Meta-Analysis of Odds Ratios With Incomplete Extracted Data

TL;DR

This paper introduces a new meta-analytic method that accounts for uncertainty in extracted survival data from publications, improving accuracy over naive approaches that ignore such uncertainty.

Contribution

The paper proposes the Uncertain Reading-Estimated Events model, which incorporates extraction uncertainty into meta-analysis of odds ratios, reducing bias and improving reliability.

Findings

Naive meta-analysis leads to biased estimates.

The proposed model reduces overconfidence by accounting for extraction uncertainty.

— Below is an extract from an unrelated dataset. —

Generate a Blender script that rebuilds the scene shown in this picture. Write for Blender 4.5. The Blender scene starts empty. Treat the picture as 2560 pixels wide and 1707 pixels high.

Standard deviation of log-odds increases, indicating more realistic uncertainty estimates.

Abstract

A typical random effects meta-analysis of odds-ratios assumes binomially distributed numbers of events in a treatment and control group and requires the proportion of deaths to be extracted from published papers. This data is often not available in the publications due to loss to follow-up. When the Kaplan Meier survival plot is available, it is common practice to manually measure the needed information from the plot and infer the probability of survival and then to infer a best-guess of the number of deaths. Uncertainty introduced from theses guesses is not accounted for in current models. This naive approach leads to over-certain results and potentially inaccurate conclusions. We propose the Uncertain Reading-Estimated Events model to construct each study's contribution to the meta-analysis separately using the data available for extraction in the publications. We use real and simulated data to illustrate our methods. Meta-analysis based on the observed number of deaths lead to biased estimates while our proposed model does not. Our results show increases in the standard deviation of the log-odds as compared to a naive meta-analysis that assumes ideal extracted data, equivalent to a reduction of the overall sample size of 43% in our example.